**Given instruction**
Write the data out again, character for character, with no images.

**Raw data**

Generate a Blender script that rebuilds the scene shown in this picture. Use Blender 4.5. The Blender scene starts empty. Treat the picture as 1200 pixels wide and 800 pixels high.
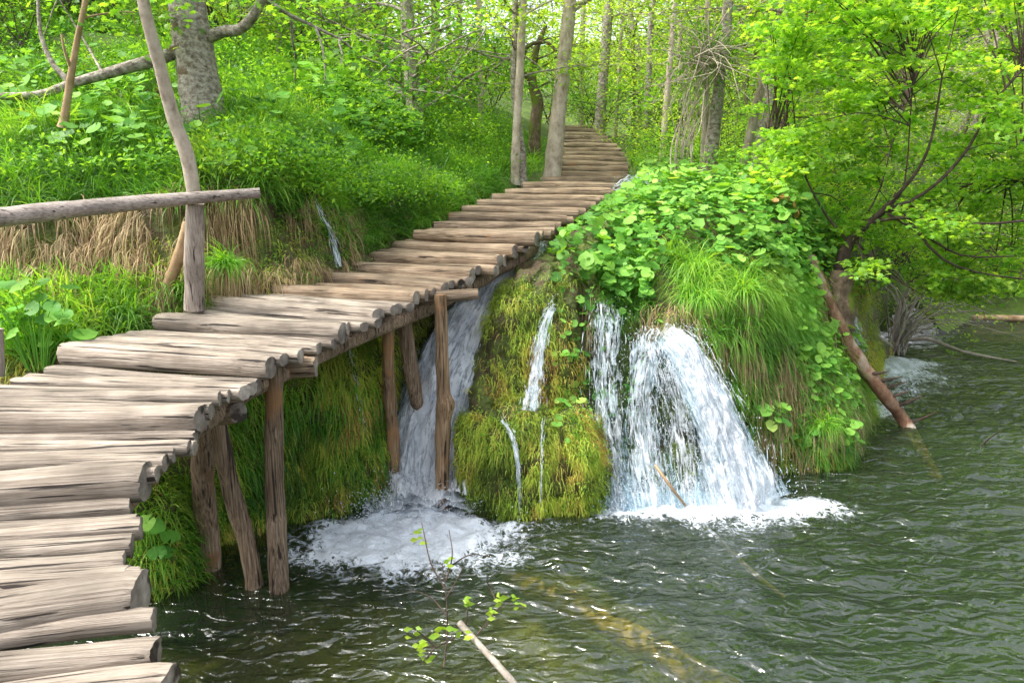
import bpy, math
import numpy as np
from mathutils import Vector, Matrix, Euler
R = np.random.default_rng(11)
C = bpy.context.scene.collection
SC = bpy.context.scene
PITCH = math.radians(11.5); F = 850.0; H = 2.9
CP, SP = math.cos(PITCH), math.sin(PITCH)

# ---------------------------------------------------------------- measuring helpers
def ray(px, py):
    a = (px - 600) / F; b = (400 - py) / F
    return np.array([a, CP + b * SP, -SP + b * CP])
def P(px, py, Y):
    d = ray(px, py); return np.array([0, 0, H]) + d * (Y / d[1])
def W(px, py, z=0.0):
    d = ray(px, py); return np.array([0, 0, H]) + d * ((z - H) / d[2])
def proj(p):
    p = np.asarray(p); q = p - np.array([0, 0, H])
    f = q[..., 1] * CP - q[..., 2] * SP; u = q[..., 1] * SP + q[..., 2] * CP
    f = np.where(f > 0.01, f, 0.01)
    return 600 + F * q[..., 0] / f, 400 - F * u / f
def inpoly(x, y, poly):
    poly = np.array(poly, float); ins = np.zeros(len(x), bool); j = len(poly) - 1
    for i in range(len(poly)):
        xi, yi = poly[i]; xj, yj = poly[j]
        c = ((yi > y) != (yj > y)) & (x < (xj - xi) * (y - yi) / (yj - yi + 1e-9) + xi)
        ins ^= c; j = i
    return ins
def nrm(v): return v / (np.linalg.norm(v, axis=-1, keepdims=True) + 1e-9)

# ---------------------------------------------------------------- numpy value noise
_T = np.random.default_rng(5).random(4096)
def vnoise(p):
    p = np.asarray(p, float); i = np.floor(p).astype(np.int64); f = p - i; f = f * f * (3 - 2 * f)
    def h(x, y, z): return _T[(x * 73856093 ^ y * 19349663 ^ z * 83492791) & 4095]
    x, y, z = i[..., 0], i[..., 1], i[..., 2]; fx, fy, fz = f[..., 0], f[..., 1], f[..., 2]
    def L(a, b, t): return a + (b - a) * t
    r = L(L(L(h(x, y, z), h(x+1, y, z), fx), L(h(x, y+1, z), h(x+1, y+1, z), fx), fy),
          L(L(h(x, y, z+1), h(x+1, y, z+1), fx), L(h(x, y+1, z+1), h(x+1, y+1, z+1), fx), fy), fz)
    return r * 2 - 1
def fbm(p, s=1.0, o=4):
    p = np.asarray(p, float) * s; r = 0; a = 1
    for k in range(o):
        r = r + a * vnoise(p + 17.3 * k); p = p * 2.03; a *= .5
    return r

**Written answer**
Generate a Blender script that rebuilds the scene shown in this picture. Use Blender 4.5. The Blender scene starts empty. Treat the picture as 1200 pixels wide and 800 pixels high.
import bpy, math
import numpy as np
from mathutils import Vector, Matrix, Euler
R = np.random.default_rng(11)
C = bpy.context.scene.collection
SC = bpy.context.scene
PITCH = math.radians(11.5); F = 850.0; H = 2.9
CP, SP = math.cos(PITCH), math.sin(PITCH)

# ---------------------------------------------------------------- measuring helpers
def ray(px, py):
    a = (px - 600) / F; b = (400 - py) / F
    return np.array([a, CP + b * SP, -SP + b * CP])
def P(px, py, Y):
    d = ray(px, py); return np.array([0, 0, H]) + d * (Y / d[1])
def W(px, py, z=0.0):
    d = ray(px, py); return np.array([0, 0, H]) + d * ((z - H) / d[2])
def proj(p):
    p = np.asarray(p); q = p - np.array([0, 0, H])
    f = q[..., 1] * CP - q[..., 2] * SP; u = q[..., 1] * SP + q[..., 2] * CP
    f = np.where(f > 0.01, f, 0.01)
    return 600 + F * q[..., 0] / f, 400 - F * u / f
def inpoly(x, y, poly):
    poly = np.array(poly, float); ins = np.zeros(len(x), bool); j = len(poly) - 1
    for i in range(len(poly)):
        xi, yi = poly[i]; xj, yj = poly[j]
        c = ((yi > y) != (yj > y)) & (x < (xj - xi) * (y - yi) / (yj - yi + 1e-9) + xi)
        ins ^= c; j = i
    return ins
def nrm(v): return v / (np.linalg.norm(v, axis=-1, keepdims=True) + 1e-9)

# ---------------------------------------------------------------- numpy value noise
_T = np.random.default_rng(5).random(4096)
def vnoise(p):
    p = np.asarray(p, float); i = np.floor(p).astype(np.int64); f = p - i; f = f * f * (3 - 2 * f)
    def h(x, y, z): return _T[(x * 73856093 ^ y * 19349663 ^ z * 83492791) & 4095]
    x, y, z = i[..., 0], i[..., 1], i[..., 2]; fx, fy, fz = f[..., 0], f[..., 1], f[..., 2]
    def L(a, b, t): return a + (b - a) * t
    r = L(L(L(h(x, y, z), h(x+1, y, z), fx), L(h(x, y+1, z), h(x+1, y+1, z), fx), fy),
          L(L(h(x, y, z+1), h(x+1, y, z+1), fx), L(h(x, y+1, z+1), h(x+1, y+1, z+1), fx), fy), fz)
    return r * 2 - 1
def fbm(p, s=1.0, o=4):
    p = np.asarray(p, float) * s; r = 0; a = 1
    for k in range(o):
        r = r + a * vnoise(p + 17.3 * k); p = p * 2.03; a *= .5
    return r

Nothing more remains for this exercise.